24 yıl yaşarsın. üzülürsün, sevinirsin, gülersin, ağlarsın. ama anlamazsın. anlatamazsın!! öylece geçer yıllar. birşeyler yaşarsın, kelimelere sığmaz. onun verdiği mutluluğu seninle paylaşmamasına ağlarsın. sonra birisi çıkar senin tüm derdini, sıkıntını, içindeki yükü, boğazındaki düğümü sekiz cümleye sığdırır. öyle bir döşer ki bu kez ilginçtir ama ağlamazsın. gülersin öylesine, anlamsızca ve şaşkın. sevinirsin seni anlayan birileri olduğu için ama üzülürsünde hala o şarkıyı yalnız başına dinledigin için.
başından geçeni anlatır sana, istersin ki herşeyi ama hayatındaki herşeyi anlatsın. onun hayatı senin olsun, sen onun hayatı ol.yapılacak onca işin içinde ona gidersin, çünkü o hayattır. bu hayatta, hayatta kalmakta en önemli işin. labirenttir bu ama çıkışı olmayan, hapistir , tutsaklıktır.hem günlerce bu şarkıyı dinlemek istersin, hem de o gün aklına gelmesin diye dinlemek istemezsin.

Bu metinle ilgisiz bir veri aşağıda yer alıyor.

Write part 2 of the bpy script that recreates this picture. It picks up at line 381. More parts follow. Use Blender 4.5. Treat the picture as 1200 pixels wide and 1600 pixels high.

ben unutmadım o günü. serin bir akşamdı, güneş adaların üstüne çoktan gitmişti. denizin o sesi ve kokusu hala bende. yarım saati aşkın sessiz sedasız ama içten içe birbirimize haykırarak oturmuştuk. sonra sen telefonunu çıkardın, benim sana bir gün önce yolladığım şarkıyı açtın. öylece çaldı. bağarmak istedim, ağlamak istedim. bi aptallık yapmama ramak kalmıştı ki sen başını omzuma yasladın. dünyayı da avuçlarıma verdin. belkide uyudun. çünkü omuzlarına sardığım kollarıma felç inmişti sanki, kıpırdatamıyordum, çekemiyordum, seni daha fazla da saramıyordum.
keşke herşey o gün bitseymiş. çünkü bu öyle bir şarkı ki insanın ağlamasına izin vermiyor. insanın içini umutla, mutlulukla dolduruyor. insan içten içe önce kendine sonra da şarkıya kızıyor, o yokken nasıl mutlu olabiliyorum diye. nedendir bilmiyorum hala bu şarkı hayat demek. çünkü hayatımı * hatırlatıyor.